▶ _COLLECTED MATERIAL_:
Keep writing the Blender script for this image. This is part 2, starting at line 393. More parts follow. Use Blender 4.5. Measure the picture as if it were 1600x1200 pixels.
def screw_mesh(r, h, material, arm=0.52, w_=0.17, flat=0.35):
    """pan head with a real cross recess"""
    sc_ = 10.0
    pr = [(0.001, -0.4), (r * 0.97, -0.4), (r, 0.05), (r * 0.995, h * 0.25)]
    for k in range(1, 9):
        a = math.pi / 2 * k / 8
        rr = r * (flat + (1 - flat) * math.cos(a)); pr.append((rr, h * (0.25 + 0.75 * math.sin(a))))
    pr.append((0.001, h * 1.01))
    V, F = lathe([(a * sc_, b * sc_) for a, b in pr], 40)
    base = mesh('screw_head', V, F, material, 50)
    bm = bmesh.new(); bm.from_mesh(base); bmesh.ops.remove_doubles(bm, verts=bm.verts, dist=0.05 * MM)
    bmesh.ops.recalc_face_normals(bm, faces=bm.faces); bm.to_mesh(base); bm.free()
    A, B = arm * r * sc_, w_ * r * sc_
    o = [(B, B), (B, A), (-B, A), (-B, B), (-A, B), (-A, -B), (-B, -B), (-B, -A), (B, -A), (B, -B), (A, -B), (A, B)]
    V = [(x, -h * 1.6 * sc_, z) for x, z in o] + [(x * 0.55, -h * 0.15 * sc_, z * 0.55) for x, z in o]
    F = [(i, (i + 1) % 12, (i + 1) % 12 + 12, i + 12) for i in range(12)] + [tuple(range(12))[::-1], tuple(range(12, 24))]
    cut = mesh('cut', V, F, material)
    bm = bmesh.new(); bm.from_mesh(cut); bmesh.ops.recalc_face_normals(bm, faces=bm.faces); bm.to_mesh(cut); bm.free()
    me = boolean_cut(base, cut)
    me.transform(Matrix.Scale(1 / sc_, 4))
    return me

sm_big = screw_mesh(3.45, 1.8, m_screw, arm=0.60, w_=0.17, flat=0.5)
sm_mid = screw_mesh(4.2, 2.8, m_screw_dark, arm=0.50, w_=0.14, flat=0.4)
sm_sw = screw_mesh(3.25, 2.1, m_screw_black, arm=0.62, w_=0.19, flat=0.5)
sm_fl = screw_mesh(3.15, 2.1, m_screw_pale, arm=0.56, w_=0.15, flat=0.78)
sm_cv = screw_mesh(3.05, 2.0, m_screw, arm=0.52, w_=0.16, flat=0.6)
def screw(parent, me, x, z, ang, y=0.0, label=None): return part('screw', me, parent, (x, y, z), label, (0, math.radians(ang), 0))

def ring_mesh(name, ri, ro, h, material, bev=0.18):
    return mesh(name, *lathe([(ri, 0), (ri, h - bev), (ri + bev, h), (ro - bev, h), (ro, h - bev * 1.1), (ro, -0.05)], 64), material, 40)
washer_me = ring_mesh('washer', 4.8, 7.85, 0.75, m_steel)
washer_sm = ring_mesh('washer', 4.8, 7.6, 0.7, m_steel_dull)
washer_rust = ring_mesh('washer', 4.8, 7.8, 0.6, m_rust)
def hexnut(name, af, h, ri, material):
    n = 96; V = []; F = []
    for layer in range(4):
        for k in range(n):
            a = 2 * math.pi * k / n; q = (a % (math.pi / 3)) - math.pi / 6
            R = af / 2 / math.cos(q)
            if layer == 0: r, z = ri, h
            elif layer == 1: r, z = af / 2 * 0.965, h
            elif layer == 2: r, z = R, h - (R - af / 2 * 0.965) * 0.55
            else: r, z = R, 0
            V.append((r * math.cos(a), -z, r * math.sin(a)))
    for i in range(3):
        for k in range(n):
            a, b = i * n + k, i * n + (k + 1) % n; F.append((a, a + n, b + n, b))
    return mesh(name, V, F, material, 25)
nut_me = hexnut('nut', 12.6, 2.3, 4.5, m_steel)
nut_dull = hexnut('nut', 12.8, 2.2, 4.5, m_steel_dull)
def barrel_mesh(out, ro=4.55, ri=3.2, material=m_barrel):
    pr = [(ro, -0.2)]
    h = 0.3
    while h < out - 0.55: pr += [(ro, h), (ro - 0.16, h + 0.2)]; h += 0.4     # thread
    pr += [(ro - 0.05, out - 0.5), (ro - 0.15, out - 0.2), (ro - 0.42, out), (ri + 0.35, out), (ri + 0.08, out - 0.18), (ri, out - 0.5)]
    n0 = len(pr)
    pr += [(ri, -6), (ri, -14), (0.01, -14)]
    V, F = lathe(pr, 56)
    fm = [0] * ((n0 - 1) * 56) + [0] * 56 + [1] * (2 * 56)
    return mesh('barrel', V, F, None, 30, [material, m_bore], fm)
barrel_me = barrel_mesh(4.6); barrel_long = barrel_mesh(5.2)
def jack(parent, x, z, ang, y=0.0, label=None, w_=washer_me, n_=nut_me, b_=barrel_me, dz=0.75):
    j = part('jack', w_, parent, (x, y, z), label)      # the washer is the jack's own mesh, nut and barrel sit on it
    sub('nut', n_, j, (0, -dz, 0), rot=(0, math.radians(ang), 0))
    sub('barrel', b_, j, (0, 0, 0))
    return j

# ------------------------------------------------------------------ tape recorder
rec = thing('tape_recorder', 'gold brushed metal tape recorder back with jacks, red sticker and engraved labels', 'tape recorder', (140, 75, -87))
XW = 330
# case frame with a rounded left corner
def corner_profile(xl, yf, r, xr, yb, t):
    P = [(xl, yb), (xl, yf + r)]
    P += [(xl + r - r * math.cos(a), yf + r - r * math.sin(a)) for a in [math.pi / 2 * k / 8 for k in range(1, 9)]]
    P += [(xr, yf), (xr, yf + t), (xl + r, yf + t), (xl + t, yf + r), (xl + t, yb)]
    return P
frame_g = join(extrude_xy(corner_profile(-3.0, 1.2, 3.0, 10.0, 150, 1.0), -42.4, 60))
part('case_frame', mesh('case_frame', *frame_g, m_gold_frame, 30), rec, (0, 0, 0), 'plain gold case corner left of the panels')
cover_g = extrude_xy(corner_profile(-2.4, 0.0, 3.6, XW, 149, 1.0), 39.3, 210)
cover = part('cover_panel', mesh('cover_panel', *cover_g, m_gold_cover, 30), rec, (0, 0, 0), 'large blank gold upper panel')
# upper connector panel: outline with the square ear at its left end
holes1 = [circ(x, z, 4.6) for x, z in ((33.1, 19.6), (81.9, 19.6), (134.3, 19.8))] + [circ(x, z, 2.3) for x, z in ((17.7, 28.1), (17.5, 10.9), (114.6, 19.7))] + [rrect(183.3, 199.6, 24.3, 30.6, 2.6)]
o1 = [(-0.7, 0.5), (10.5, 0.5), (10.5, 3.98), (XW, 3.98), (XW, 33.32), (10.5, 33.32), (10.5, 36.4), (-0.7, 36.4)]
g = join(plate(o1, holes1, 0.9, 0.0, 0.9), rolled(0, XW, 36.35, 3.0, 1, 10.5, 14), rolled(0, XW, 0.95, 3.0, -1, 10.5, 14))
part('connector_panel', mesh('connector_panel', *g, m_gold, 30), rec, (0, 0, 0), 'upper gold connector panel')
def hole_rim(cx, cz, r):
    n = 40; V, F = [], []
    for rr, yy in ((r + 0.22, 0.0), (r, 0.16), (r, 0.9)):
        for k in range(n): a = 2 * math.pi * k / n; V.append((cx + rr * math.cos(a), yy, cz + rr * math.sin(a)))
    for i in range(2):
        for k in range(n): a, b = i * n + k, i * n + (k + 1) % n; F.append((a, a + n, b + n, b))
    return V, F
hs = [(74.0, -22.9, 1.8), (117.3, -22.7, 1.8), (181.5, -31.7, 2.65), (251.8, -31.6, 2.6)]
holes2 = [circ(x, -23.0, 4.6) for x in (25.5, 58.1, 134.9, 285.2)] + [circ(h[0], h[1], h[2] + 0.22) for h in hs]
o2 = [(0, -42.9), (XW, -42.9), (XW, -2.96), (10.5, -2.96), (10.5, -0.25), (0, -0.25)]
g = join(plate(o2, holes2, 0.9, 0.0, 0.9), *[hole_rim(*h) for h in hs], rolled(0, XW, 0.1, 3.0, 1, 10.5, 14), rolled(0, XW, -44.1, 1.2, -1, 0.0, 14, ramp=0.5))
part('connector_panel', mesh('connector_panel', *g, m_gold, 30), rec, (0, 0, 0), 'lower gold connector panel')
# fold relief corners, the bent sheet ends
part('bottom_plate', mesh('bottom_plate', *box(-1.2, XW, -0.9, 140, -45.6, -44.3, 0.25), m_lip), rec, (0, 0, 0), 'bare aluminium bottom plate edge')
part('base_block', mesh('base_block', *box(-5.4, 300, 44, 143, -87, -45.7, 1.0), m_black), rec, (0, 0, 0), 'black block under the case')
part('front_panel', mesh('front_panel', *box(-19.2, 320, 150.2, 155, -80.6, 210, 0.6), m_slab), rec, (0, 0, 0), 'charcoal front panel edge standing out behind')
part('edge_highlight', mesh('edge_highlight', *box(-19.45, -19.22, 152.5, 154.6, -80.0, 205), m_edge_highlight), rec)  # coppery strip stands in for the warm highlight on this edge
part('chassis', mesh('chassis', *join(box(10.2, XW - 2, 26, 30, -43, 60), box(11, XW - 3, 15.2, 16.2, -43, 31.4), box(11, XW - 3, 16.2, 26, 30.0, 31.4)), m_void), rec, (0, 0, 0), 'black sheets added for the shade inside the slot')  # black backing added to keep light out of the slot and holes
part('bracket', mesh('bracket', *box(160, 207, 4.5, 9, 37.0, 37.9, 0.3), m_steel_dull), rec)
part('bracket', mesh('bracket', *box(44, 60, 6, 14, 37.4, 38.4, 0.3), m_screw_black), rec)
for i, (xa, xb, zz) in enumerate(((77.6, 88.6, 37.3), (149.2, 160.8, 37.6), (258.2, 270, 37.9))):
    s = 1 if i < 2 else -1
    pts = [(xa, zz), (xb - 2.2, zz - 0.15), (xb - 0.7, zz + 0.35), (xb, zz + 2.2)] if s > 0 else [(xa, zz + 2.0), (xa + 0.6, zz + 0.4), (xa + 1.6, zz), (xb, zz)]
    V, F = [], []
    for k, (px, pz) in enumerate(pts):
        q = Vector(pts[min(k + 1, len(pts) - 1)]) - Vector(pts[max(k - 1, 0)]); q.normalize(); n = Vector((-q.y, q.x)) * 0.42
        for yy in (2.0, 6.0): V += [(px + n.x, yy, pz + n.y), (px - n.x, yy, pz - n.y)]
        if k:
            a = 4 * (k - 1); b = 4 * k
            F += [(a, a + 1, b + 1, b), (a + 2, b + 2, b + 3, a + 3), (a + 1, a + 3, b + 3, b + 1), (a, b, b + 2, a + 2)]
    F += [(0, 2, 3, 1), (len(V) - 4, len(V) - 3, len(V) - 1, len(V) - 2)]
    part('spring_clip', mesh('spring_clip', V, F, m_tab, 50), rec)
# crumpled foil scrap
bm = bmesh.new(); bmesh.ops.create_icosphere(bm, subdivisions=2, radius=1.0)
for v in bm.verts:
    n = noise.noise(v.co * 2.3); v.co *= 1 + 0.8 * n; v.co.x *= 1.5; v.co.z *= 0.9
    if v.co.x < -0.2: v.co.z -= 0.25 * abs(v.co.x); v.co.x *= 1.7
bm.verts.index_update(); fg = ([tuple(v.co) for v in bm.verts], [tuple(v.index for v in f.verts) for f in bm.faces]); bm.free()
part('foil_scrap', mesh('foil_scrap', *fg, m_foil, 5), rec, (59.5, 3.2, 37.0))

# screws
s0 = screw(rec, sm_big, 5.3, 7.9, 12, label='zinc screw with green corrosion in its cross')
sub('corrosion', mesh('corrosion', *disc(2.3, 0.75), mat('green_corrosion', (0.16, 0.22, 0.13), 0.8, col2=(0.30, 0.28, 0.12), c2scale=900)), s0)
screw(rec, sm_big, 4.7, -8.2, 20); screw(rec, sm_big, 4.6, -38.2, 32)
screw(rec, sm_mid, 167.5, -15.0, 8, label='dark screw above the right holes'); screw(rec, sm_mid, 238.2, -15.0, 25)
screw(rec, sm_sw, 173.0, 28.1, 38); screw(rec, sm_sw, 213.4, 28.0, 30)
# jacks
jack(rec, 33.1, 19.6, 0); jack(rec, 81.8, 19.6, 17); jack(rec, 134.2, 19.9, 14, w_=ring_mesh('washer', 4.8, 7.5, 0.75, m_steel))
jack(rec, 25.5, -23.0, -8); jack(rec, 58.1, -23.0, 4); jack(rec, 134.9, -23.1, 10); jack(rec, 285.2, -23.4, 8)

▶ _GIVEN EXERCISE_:
Identify which lines contain the word "None" and copy each one.

▶ _ANSWER TO THIS PROBLEM_:
def screw(parent, me, x, z, ang, y=0.0, label=None): return part('screw', me, parent, (x, y, z), label, (0, math.radians(ang), 0))
    return mesh('barrel', V, F, None, 30, [material, m_bore], fm)
def jack(parent, x, z, ang, y=0.0, label=None, w_=washer_me, n_=nut_me, b_=barrel_me, dz=0.75):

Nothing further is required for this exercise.